* **RECORDED INFORMATION**:
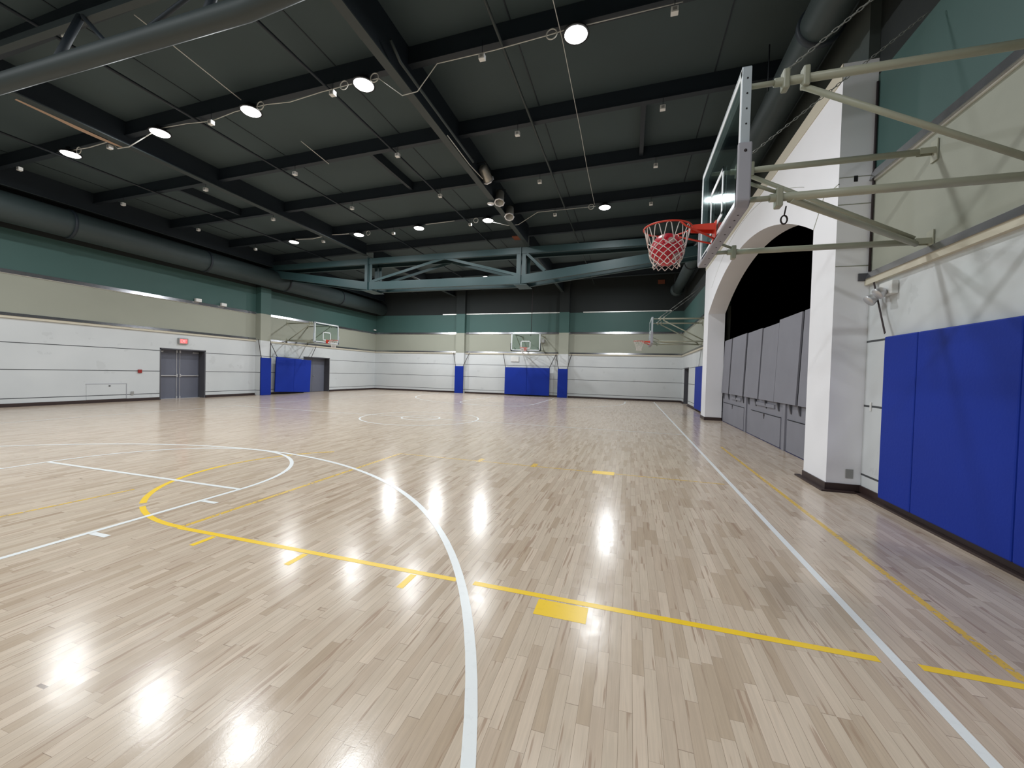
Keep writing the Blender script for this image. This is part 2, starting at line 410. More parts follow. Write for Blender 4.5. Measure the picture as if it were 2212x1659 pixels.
# ceiling deck sloping gently down to the left
def zdeck(x): return 7.70+0.027*x
def zpur(x): return 7.35+0.027*x
c = MB(); x0, x1 = XL-0.4, XR+0.5
c.prism([(x0, zdeck(x0)), (x1, zdeck(x1)), (x1, zdeck(x1)+0.2), (x0, zdeck(x0)+0.2)], YN-0.2, YF+0.2, axis='y')
ceil = struct('ceiling', c, 'deck')
s = MB()
for k in range(6):
    x = XL+1.6+k*3.66
    s.obox((x, (YN+YF)/2, zdeck(x)-0.004), (0.012, 0, 0.0003), (0, (YF-YN)/2, 0), (0, 0, 0.006))
build('panel_seam', s, 'purlin', ceil)

# walls: one mesh per side, banded by paint colour
def banded(mb, x0, x1, y0, y1, ztop=ZTOP):
    for za, zb, mi in ((0, T1+0.05, 0), (T1+0.05, T2+0.05, 1), (T2+0.05, T3, 2), (T3, ztop, 3)):
        mb.box(x0, x1, y0, y1, za, zb, mi)
BM = ['white', 'beige', 'teal', 'black_wall']
def wall_x(mb, xa, xb, y0, y1, holes):          # wall along Y with rectangular openings (y0,y1,ztop)
    cur = y0
    for (a, b, zt) in holes:
        banded(mb, xa, xb, cur, a)
        mb.box(xa, xb, a, b, zt, T1+0.05, 0)
        for za, zb, mi in ((T1+0.05, T2+0.05, 1), (T2+0.05, T3, 2), (T3, ZTOP, 3)): mb.box(xa, xb, a, b, za, zb, mi)
        cur = b
    banded(mb, xa, xb, cur, y1)
D1 = (11.57, 13.42, 2.13); D2 = (19.06, 21.22, 2.14); D3 = (23.05, 24.85, 2.06)
wl = MB(); wall_x(wl, XL-0.55, XL, YN, YF+0.3, [D1, D2]); struct('wall_left', wl, BM)
wf = MB(); banded(wf, XL, XR, YF, YF+0.3); struct('wall_far', wf, BM)
wr = MB(); banded(wr, XR, XR+0.3, YN, YP0); struct('wall_right', wr, BM)
wr = MB(); wall_x(wr, XR, XR+0.5, YP1, YF+0.3, [D3]); struct('wall_right', wr, BM)
wr = MB(); wr.box(XR-0.12, XR+0.3, YP0, YP1, 5.722, ZTOP); struct('wall_right', wr, 'fabric')
wn_ = MB(); banded(wn_, XL-0.5, XR+0.3, YN-0.3, YN); struct('wall_near', wn_, BM)

# stage wall with arch
ZSP, ZCR = 3.77, 4.83; ya, yb = 7.15, 15.62; ym = (ya+yb)/2; hs = (yb-ya)/2; rs = ZCR-ZSP; R_ = (hs*hs+rs*rs)/(2*rs)
apts = []
for i in range(41):
    y = ya+(yb-ya)*i/40
    apts.append((y, ZCR-R_+math.sqrt(R_*R_-(y-ym)**2)))
st = MB()
# legs and spandrel as a ring of quads so the arch stays clean
st.box(XA, XS, YP0, ya, 0, ZSP); st.box(XA, XS, yb, YP1, 0, ZSP)
st.box(XA, XS, YP0, ya, ZSP, 5.72); st.box(XA, XS, yb, YP1, ZSP, 5.72)
for (p, q) in zip(apts, apts[1:]):
    st.prism([(p[0], p[1]), (q[0], q[1]), (q[0], 5.72), (p[0], 5.72)], XA, XS)
bmesh.ops.remove_doubles(st.bm, verts=st.bm.verts, dist=0.0005)
# drop interior faces left between the blocks
keep = {}
for f in list(st.bm.faces):
    k = tuple(sorted(v.index for v in f.verts))
st.bm.verts.index_update()
for f in list(st.bm.faces):
    k = tuple(sorted(v.index for v in f.verts)); keep.setdefault(k, []).append(f)
dele = [f for v in keep.values() if len(v) > 1 for f in v]
bmesh.ops.delete(st.bm, geom=dele, context='FACES_ONLY')
bmesh.ops.recalc_face_normals(st.bm, faces=st.bm.faces)
sw = struct('wall_stage', st, 'arch')
bd = MB().box(XA-0.012, XA, YP0, YP1, 5.50, 5.722); build('shaded_top_band', bd, 'cream', sw)  # band of shade along the wall top, painted in as a dimmer cream
jm = MB()
for z in (4.20, 3.84, 3.02): jm.box(XA+0.004, XS, YP0-0.003, YP0+0.01, z, z+0.012)
jm.obox((XA-0.002, ya-0.17, ZSP+0.20), (0.003, 0, 0), (0, 0.17, -0.2), (0, 0.004, 0.004))
jm.box(XA-0.003, XA+0.01, YP0, YP0+0.16, 4.12, 4.132)
jp = [(y, z+0.62) for y, z in apts[2:-2]]
for p, q in zip(jp, jp[1:]):
    jm.prism([(p[0], p[1]), (q[0], q[1]), (q[0], q[1]+0.009), (p[0], p[1]+0.009)], XA-0.002, XA+0.004)
build('panel_joint', jm, 'beige', sw)
# stage house behind the arch
sh = MB()
sh.box(6.5, 6.6, 5.5, 17.5, 0, 6.5); sh.box(XS, 6.6, 5.4, 5.5, 0, 6.5); sh.box(XS, 6.6, 17.5, 17.6, 0, 6.5)
sh.box(XS+0.05, 6.6, 5.4, 17.6, 6.5, 6.6); sh.box(XS+0.02, XS+0.06, 5.5, ya, 1.0, 6.5); sh.box(XS+0.02, XS+0.06, yb, 17.5, 1.0, 6.5)
struct('wall_backstage', sh, 'void')
struct('trim_1', MB().box(XS+0.08, 6.6, 5.5, 17.5, 0.9, 0.995), 'void')

# flashing trims on the walls
def trim_profile(z, kind):
    if kind == 0:   # cream nosing, shiny sloping flashing
        return [[(0, z), (0.055, z), (0.055, z+0.075), (0, z+0.075)], [(0, z+0.075), (0.07, z+0.075), (0.025, z+0.17), (0, z+0.17)]], ['cream', 'flash']
    if kind == 1: return [[(0, z-0.012), (0.022, z-0.012), (0.022, z+0.004), (0, z+0.004)], [(0, z+0.004), (0.055, z+0.004), (0.025, z+0.125), (0, z+0.125)]], ['flash_edge', 'flash']
    return [[(0, z), (0.04, z), (0.03, z+0.06), (0, z+0.06)]], ['flash_edge']
def trim_run(name, side, a, b, z, kind):
    prof, mats = trim_profile(z, kind); mb = MB()
    for i, p in enumerate(prof):
        if side == 'L': mb.prism([(XL+u, v) for u, v in p], a, b, axis='y', mi=i)
        if side == 'R': mb.prism([(XR-u, v) for u, v in p], a, b, axis='y', mi=i)
        if side == 'F': mb.prism([(YF-u, v) for u, v in p], a, b, axis='x', mi=i)
    struct(name, mb, mats)
n = 2
for side, a, b in (('L', YN, YF), ('F', XL+0.06, XR-0.06), ('R', YN, YP0), ('R', YP1, YF)):
    for z, k in ((T1, 0), (T2, 1)):
        trim_run('trim_%d' % n, side, a, b, z, k); n += 1
for a, b in ((-12.9, -3.9), (-3.0, 2.3)):
    trim_run('trim_%d' % n, 'F', a, b, T3-0.01, 2); n += 1
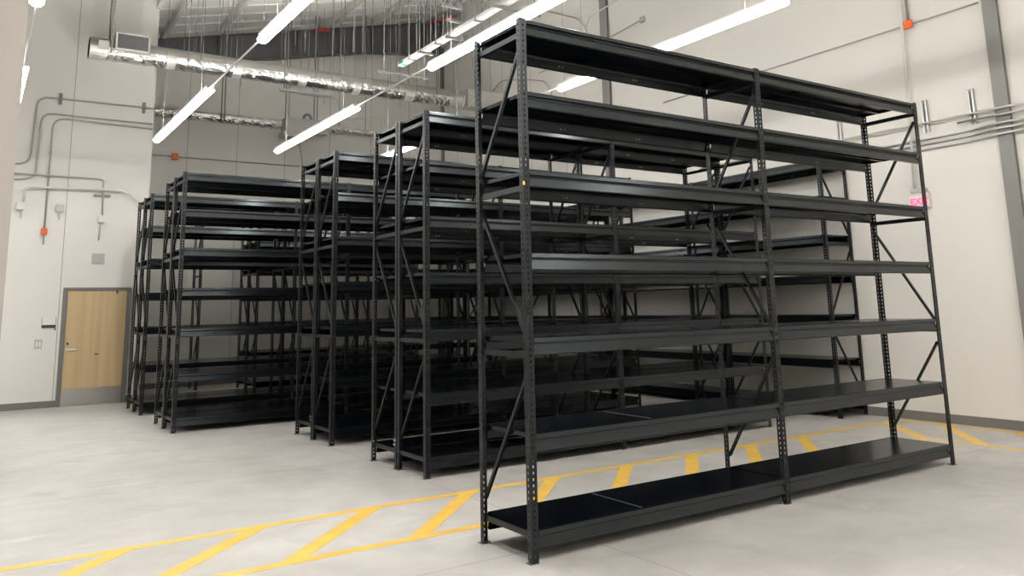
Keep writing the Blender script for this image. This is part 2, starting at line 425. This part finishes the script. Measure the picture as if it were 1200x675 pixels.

* **SET EXERCISE**:
Look over the records above and copy each line that includes the string "script".

* **TASK RESULT**:
Keep writing the Blender script for this image. This is part 2, starting at line 410. More parts follow. Write for Blender 4.5. Measure the picture as if it were 2212x1659 pixels.
Keep writing the Blender script for this image. This is part 2, starting at line 425. This part finishes the script. Measure the picture as if it were 1200x675 pixels.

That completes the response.